[Records from a dataset]
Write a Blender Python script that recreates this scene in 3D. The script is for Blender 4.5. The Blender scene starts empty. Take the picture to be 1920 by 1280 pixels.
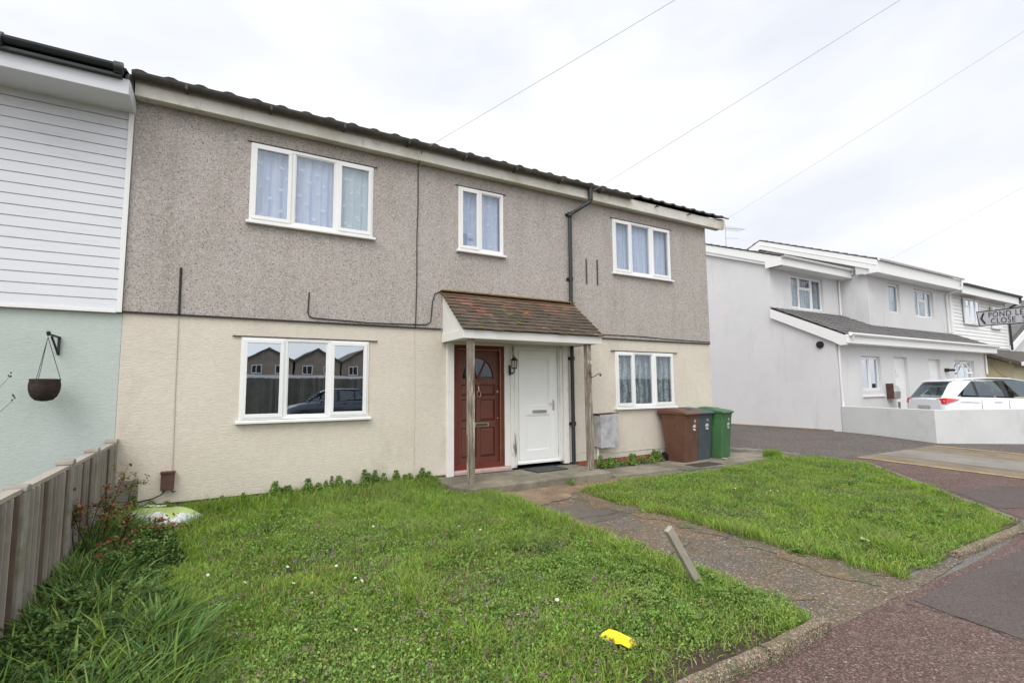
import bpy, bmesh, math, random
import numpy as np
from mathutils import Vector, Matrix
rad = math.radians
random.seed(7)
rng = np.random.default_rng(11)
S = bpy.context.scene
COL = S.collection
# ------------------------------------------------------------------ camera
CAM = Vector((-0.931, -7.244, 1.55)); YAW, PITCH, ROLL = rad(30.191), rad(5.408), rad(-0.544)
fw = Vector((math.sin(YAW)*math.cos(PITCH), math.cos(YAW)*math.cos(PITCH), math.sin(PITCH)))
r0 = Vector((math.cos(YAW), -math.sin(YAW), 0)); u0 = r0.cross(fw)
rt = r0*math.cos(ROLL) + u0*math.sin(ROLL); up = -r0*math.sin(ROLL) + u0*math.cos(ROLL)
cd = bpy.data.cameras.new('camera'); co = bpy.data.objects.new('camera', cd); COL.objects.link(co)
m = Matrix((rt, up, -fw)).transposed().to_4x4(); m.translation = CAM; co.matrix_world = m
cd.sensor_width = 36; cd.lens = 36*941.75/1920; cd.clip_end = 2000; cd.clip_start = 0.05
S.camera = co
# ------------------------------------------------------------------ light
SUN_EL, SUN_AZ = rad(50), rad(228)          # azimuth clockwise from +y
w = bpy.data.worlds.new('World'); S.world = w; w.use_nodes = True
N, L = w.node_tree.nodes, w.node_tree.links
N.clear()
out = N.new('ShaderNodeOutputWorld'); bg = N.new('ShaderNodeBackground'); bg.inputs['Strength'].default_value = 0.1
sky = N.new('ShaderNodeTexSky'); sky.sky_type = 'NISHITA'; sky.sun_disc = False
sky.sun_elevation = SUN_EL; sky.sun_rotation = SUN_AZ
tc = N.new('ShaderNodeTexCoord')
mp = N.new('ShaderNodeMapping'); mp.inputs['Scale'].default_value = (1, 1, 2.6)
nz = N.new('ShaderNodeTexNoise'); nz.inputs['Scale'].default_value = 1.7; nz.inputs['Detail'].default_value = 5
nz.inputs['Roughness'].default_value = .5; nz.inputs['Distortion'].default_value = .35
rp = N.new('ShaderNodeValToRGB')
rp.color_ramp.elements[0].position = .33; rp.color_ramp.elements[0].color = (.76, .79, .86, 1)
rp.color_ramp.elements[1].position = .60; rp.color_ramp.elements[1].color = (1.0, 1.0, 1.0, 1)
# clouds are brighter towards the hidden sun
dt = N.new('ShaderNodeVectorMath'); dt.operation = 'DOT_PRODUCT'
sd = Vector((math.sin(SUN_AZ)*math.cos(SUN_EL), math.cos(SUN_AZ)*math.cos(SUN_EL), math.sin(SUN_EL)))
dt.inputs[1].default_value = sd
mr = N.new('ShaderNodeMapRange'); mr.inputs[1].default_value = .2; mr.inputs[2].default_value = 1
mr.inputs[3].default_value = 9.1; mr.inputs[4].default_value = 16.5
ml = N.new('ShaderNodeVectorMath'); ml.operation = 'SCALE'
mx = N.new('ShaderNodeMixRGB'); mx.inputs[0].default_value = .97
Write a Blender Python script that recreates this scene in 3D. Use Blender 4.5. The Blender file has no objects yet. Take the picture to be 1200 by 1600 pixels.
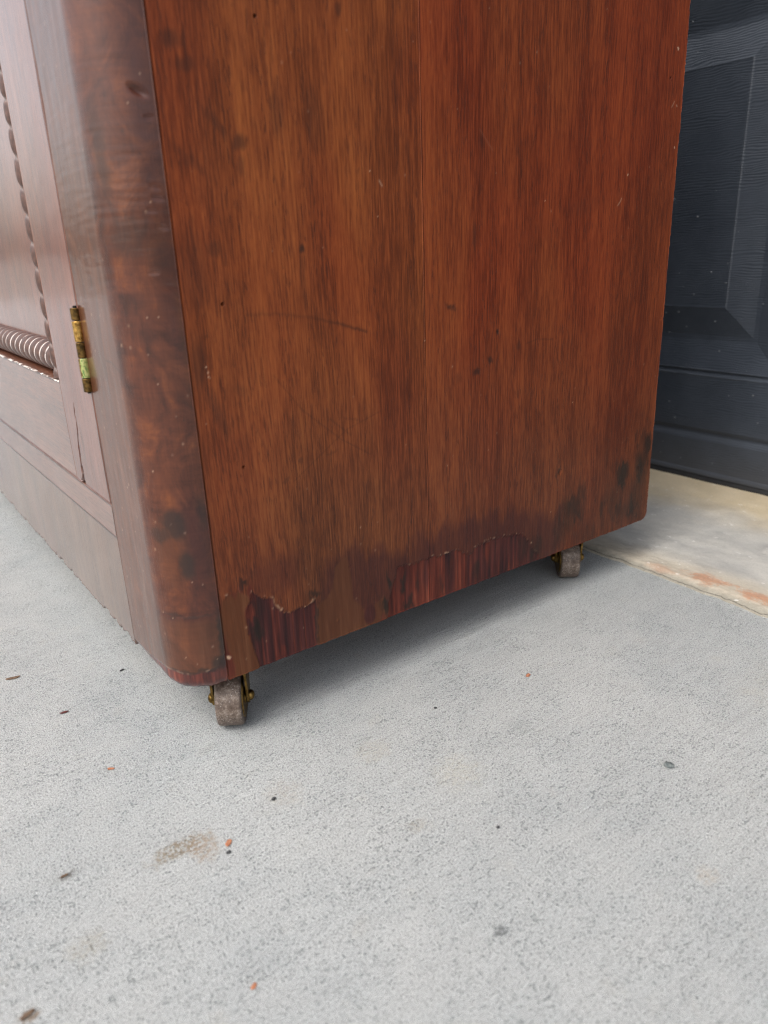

### Brief
Pictures in the data above should not be copied; transcribe everything else exactly.

### Problem solution
Write a Blender Python script that recreates this scene in 3D. The script is for Blender 4.5. The Blender scene starts empty. Take the picture to be 1920 by 1280 pixels.
import bpy, bmesh, math, random
import numpy as np
from mathutils import Vector, Matrix
rad = math.radians
random.seed(7)
rng = np.random.default_rng(11)
S = bpy.context.scene
COL = S.collection
# ------------------------------------------------------------------ camera
CAM = Vector((-0.931, -7.244, 1.55)); YAW, PITCH, ROLL = rad(30.191), rad(5.408), rad(-0.544)
fw = Vector((math.sin(YAW)*math.cos(PITCH), math.cos(YAW)*math.cos(PITCH), math.sin(PITCH)))
r0 = Vector((math.cos(YAW), -math.sin(YAW), 0)); u0 = r0.cross(fw)
rt = r0*math.cos(ROLL) + u0*math.sin(ROLL); up = -r0*math.sin(ROLL) + u0*math.cos(ROLL)
cd = bpy.data.cameras.new('camera'); co = bpy.data.objects.new('camera', cd); COL.objects.link(co)
m = Matrix((rt, up, -fw)).transposed().to_4x4(); m.translation = CAM; co.matrix_world = m
cd.sensor_width = 36; cd.lens = 36*941.75/1920; cd.clip_end = 2000; cd.clip_start = 0.05
S.camera = co
# ------------------------------------------------------------------ light
SUN_EL, SUN_AZ = rad(50), rad(228)          # azimuth clockwise from +y
w = bpy.data.worlds.new('World'); S.world = w; w.use_nodes = True
N, L = w.node_tree.nodes, w.node_tree.links
N.clear()
out = N.new('ShaderNodeOutputWorld'); bg = N.new('ShaderNodeBackground'); bg.inputs['Strength'].default_value = 0.1
sky = N.new('ShaderNodeTexSky'); sky.sky_type = 'NISHITA'; sky.sun_disc = False
sky.sun_elevation = SUN_EL; sky.sun_rotation = SUN_AZ
tc = N.new('ShaderNodeTexCoord')
mp = N.new('ShaderNodeMapping'); mp.inputs['Scale'].default_value = (1, 1, 2.6)
nz = N.new('ShaderNodeTexNoise'); nz.inputs['Scale'].default_value = 1.7; nz.inputs['Detail'].default_value = 5
nz.inputs['Roughness'].default_value = .5; nz.inputs['Distortion'].default_value = .35
rp = N.new('ShaderNodeValToRGB')
rp.color_ramp.elements[0].position = .33; rp.color_ramp.elements[0].color = (.76, .79, .86, 1)
rp.color_ramp.elements[1].position = .60; rp.color_ramp.elements[1].color = (1.0, 1.0, 1.0, 1)
# clouds are brighter towards the hidden sun
dt = N.new('ShaderNodeVectorMath'); dt.operation = 'DOT_PRODUCT'
sd = Vector((math.sin(SUN_AZ)*math.cos(SUN_EL), math.cos(SUN_AZ)*math.cos(SUN_EL), math.sin(SUN_EL)))
dt.inputs[1].default_value = sd
mr = N.new('ShaderNodeMapRange'); mr.inputs[1].default_value = .2; mr.inputs[2].default_value = 1
mr.inputs[3].default_value = 9.1; mr.inputs[4].default_value = 16.5
ml = N.new('ShaderNodeVectorMath'); ml.operation = 'SCALE'
mx = N.new('ShaderNodeMixRGB'); mx.inputs[0].default_value = .97
Write a Blender Python script that recreates this scene in 3D. Use Blender 4.5. The Blender file has no objects yet. Take the picture to be 1200 by 1600 pixels.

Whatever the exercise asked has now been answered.